Но вот, наконец, настает время, и на краю Иудеи, на востоке, там, где рождается день, на римском горизонте появляется Христос, солнце цивилизации, божественные лучи которого отделят античные времена от нового вре­мени и свет которого будет сиять три века, прежде чем он озарит Константина.

Но, поскольку такая империя слишком велика, чтобы длительное время сохранять равновесие под скипетром одного человека, она выскользнула из рук умирающего Феодосия Великого, раскололась на две части, покати­вшиеся в разные стороны от его гроба и образовавшие двуединую христианскую империю Востока и Запада, на троны которой взошли Аркадий и Гонорий.

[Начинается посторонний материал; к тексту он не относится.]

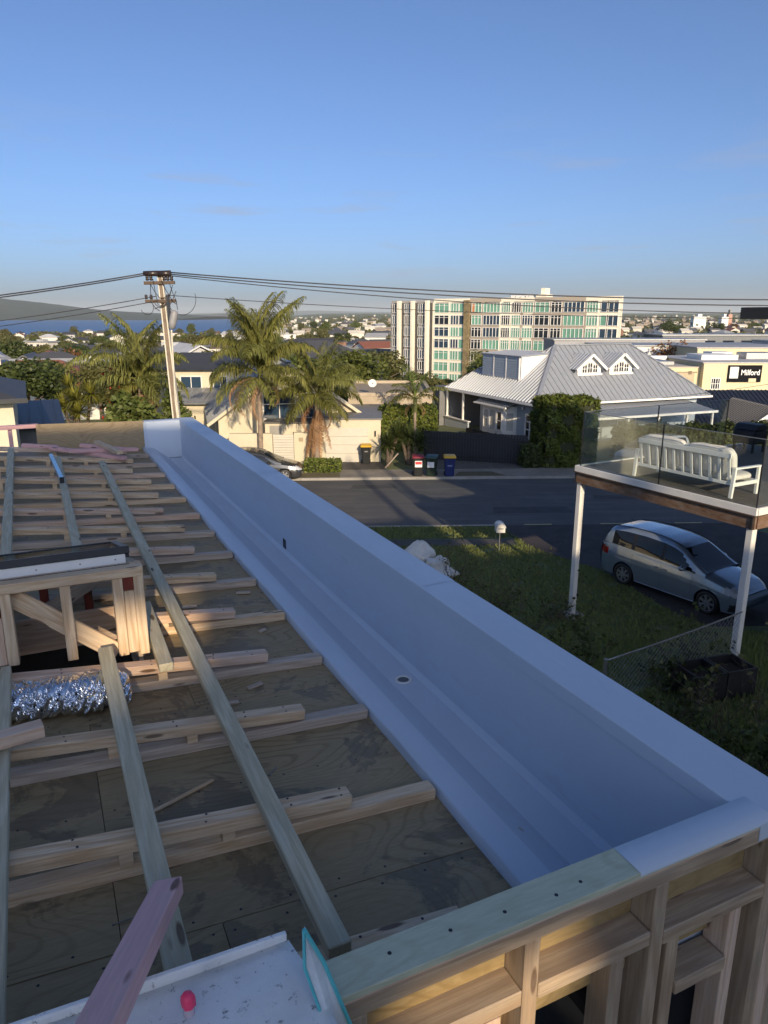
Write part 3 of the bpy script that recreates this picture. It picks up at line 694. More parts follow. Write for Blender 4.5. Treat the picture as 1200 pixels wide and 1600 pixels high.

Между тем эти потоки отдельных народов, влившиеся в великую римскую реку, несли с собой больше тины, чем чистой воды: империя, унаследовав науку вошедших в нее народов, унаследовала также и их пороки. В суды проникла продажность, в города — развращенность, в военные лагеря — изнеженность; мужчины исходили пбтом под тяжестью плащей настолько легких, что они развевались на ветру; женщины проводили целые дни в купальнях, а оттуда, набросив покрывало, шли в дома терпимости; солдаты, забыв о латах, спали в раскрашен­ных шатрах и пили из кубков более тяжелых, чем их мечи. Все стало продажным: совесть гражданина, ласки супруги, служба воина. А ведь народ, для которого богами домашнего очага становятся статуи из золота, уже стоит на пороге гибели.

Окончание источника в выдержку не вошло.